Global Development Studies

About the Program

The Global Development Studies Program represents an interdisciplinary array of courses that share a focus on the problematics and transformations associated with development. Since development entails political, economic, social, and cultural transformations at the individual, local, national and global levels, the program consists of courses that address multiple thematic and regional dimensions of development processes.
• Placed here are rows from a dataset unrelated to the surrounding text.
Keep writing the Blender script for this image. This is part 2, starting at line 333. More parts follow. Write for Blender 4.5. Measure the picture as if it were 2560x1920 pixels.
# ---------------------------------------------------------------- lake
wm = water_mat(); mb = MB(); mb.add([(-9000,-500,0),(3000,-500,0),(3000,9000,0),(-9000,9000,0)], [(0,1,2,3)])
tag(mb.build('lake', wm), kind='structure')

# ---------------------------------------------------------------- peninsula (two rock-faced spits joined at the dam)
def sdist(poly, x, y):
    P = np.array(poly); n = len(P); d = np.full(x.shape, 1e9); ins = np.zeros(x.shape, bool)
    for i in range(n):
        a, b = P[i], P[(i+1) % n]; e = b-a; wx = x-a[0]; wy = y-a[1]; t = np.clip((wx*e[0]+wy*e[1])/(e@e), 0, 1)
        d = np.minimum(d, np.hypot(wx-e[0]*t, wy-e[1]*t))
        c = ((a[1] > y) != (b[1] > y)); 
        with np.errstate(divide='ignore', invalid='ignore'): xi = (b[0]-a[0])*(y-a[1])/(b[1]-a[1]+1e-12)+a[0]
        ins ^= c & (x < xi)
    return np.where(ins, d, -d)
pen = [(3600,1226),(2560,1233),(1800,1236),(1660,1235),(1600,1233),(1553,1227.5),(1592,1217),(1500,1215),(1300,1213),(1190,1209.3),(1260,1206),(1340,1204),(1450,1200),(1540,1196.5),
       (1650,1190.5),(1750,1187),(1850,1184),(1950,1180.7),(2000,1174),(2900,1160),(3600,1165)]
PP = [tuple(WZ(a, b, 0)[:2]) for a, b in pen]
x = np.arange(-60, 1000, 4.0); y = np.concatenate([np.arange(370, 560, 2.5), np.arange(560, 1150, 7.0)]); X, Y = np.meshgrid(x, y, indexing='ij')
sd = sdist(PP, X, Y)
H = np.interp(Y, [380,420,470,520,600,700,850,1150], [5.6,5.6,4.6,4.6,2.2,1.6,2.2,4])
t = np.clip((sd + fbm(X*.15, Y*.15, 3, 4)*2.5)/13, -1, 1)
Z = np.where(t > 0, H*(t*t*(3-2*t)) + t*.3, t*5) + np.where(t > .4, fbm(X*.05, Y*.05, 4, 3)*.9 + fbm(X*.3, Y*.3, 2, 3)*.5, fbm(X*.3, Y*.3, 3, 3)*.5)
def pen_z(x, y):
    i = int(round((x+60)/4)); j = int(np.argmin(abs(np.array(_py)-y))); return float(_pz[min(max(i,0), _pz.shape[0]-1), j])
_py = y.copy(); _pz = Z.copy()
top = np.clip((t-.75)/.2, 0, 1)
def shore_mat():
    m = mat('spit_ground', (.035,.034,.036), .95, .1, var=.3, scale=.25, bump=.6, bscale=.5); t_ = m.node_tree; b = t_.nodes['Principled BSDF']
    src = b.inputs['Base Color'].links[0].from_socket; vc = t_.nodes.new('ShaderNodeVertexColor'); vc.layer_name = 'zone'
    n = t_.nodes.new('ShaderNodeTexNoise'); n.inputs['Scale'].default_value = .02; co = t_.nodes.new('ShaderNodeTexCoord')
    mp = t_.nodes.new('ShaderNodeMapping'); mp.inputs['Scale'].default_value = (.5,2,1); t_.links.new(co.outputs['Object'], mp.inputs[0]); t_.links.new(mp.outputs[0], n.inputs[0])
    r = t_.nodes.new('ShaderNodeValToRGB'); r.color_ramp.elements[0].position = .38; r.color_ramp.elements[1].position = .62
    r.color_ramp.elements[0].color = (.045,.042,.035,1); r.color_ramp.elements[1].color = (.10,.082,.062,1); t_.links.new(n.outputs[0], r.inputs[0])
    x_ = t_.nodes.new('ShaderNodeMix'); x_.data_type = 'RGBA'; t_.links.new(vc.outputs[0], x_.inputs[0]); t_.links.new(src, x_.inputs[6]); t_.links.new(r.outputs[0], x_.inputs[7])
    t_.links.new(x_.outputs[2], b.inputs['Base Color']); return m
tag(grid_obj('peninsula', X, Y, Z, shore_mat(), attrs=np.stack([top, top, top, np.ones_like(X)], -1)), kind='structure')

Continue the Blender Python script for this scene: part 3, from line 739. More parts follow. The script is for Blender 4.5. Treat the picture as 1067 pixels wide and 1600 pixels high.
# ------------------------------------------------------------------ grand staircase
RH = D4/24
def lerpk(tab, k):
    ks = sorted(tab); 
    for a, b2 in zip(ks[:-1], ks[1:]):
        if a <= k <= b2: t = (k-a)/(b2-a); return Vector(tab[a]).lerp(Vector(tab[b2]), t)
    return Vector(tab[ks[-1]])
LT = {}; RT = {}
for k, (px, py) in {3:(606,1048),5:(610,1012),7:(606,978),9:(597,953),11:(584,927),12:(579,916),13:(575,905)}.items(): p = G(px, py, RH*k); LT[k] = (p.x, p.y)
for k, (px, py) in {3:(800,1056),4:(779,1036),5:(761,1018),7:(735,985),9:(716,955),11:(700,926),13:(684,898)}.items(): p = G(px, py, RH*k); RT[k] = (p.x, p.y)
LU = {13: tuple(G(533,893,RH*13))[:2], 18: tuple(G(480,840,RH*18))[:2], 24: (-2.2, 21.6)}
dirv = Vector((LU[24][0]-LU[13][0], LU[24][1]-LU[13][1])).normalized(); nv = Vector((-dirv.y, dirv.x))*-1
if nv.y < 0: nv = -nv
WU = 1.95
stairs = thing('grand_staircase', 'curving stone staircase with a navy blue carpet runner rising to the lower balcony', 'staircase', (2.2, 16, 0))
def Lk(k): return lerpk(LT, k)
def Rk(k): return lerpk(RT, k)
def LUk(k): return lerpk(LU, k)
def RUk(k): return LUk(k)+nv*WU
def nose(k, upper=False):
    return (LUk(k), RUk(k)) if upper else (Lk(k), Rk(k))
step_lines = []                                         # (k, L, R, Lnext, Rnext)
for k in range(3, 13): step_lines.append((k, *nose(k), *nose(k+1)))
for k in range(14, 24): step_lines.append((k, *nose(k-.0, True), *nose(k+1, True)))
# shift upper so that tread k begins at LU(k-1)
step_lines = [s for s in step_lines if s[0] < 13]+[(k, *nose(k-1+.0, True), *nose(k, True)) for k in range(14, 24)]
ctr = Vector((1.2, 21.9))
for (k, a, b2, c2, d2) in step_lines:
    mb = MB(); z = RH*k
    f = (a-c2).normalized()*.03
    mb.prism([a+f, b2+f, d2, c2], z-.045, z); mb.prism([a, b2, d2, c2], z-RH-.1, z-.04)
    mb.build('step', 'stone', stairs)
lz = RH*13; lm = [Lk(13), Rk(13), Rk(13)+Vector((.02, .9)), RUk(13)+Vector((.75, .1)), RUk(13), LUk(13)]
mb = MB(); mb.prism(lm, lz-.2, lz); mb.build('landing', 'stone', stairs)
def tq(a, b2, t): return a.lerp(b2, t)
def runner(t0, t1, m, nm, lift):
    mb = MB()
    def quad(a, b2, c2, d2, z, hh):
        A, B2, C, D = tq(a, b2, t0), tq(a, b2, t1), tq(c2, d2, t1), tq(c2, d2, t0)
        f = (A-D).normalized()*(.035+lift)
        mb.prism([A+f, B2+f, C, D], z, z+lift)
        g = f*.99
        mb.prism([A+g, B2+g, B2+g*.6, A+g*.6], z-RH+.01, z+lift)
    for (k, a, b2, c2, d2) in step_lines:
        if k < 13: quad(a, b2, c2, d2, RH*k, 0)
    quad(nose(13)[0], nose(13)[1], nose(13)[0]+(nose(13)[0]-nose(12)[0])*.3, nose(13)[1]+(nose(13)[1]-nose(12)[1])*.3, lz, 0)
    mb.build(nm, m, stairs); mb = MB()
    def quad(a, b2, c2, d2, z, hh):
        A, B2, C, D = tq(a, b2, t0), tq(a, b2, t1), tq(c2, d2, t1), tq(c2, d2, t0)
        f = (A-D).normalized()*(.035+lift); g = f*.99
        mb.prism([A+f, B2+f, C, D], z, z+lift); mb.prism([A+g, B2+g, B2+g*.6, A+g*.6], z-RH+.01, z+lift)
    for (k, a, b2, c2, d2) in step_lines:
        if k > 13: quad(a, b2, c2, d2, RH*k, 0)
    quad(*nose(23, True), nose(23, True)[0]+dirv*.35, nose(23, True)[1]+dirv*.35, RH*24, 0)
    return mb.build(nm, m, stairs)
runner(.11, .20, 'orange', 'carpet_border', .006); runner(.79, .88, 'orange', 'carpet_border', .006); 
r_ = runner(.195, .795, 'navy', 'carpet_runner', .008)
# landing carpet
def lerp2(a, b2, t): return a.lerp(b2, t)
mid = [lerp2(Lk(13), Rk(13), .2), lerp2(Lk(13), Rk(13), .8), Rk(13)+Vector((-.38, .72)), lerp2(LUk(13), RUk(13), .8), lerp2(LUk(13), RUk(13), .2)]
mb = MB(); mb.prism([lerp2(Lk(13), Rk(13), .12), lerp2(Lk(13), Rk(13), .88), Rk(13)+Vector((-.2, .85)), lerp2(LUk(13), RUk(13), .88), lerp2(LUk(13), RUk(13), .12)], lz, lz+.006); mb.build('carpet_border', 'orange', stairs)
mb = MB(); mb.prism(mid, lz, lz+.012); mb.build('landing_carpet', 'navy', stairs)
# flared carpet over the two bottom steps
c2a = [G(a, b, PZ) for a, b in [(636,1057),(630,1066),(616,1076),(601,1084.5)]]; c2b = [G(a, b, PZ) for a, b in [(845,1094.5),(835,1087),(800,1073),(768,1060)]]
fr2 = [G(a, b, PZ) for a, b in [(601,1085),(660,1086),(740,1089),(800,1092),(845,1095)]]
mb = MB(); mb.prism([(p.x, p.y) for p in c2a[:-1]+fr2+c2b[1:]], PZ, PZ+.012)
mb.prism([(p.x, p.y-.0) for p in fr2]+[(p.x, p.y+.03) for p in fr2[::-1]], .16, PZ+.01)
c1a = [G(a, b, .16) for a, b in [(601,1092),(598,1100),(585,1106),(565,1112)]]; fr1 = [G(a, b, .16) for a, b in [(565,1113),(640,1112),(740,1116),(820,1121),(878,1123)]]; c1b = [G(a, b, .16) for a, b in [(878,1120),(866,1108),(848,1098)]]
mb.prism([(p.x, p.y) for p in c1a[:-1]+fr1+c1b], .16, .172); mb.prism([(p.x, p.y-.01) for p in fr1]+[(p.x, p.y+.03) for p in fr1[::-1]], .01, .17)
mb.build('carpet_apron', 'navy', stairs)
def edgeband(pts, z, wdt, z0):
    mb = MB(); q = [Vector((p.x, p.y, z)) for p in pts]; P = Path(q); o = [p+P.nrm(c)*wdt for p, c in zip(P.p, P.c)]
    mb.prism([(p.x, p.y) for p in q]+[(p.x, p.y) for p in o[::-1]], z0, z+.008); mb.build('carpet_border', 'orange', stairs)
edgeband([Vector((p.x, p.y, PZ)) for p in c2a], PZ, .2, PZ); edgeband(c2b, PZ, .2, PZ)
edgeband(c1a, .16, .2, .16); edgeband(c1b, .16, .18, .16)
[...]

Courses in the program allow students to explore the empirical, philosophical, and policy dimensions of development. Faculty members with development expertise are in many different departments, and the Global Development Studies Program brings together courses from multiple departments and programs for interdisciplinary engagement.

Program Objectives

By working with diverse disciplinary lenses, textual forms, and theoretical models, students who pursue a minor in Global Development Studies should demonstrate:

  1. An understanding of the historical, political, social, and economic processes that have shaped global inequality and responses to them;
  2. A knowledge of the various theories and key concepts that scholars have advanced to explain and critique global development or underdevelopment;
  3. The ability to critically analyze and evaluate the source, nature and implications of distinct policies and efforts organized in the name of global development.

To qualify for the minor in Global Development Studies, a student must meet the requirements specified below. While students self-select their participation in the program by completing and submitting a form to the Academic Advising office, they are strongly encouraged to meet with one of the advisory committee members to coordinate their planned curricular trajectory.

Though courses that reflect a focus on development are represented in some First-Year Seminars, they do not count towards the designation in Global Development Studies. Students interested in development processes are nevertheless encouraged to consider these courses.

Most courses offered in the program require no related prior study; however, students who take any of the few upper division courses with prerequisites must satisfy the associated requirements.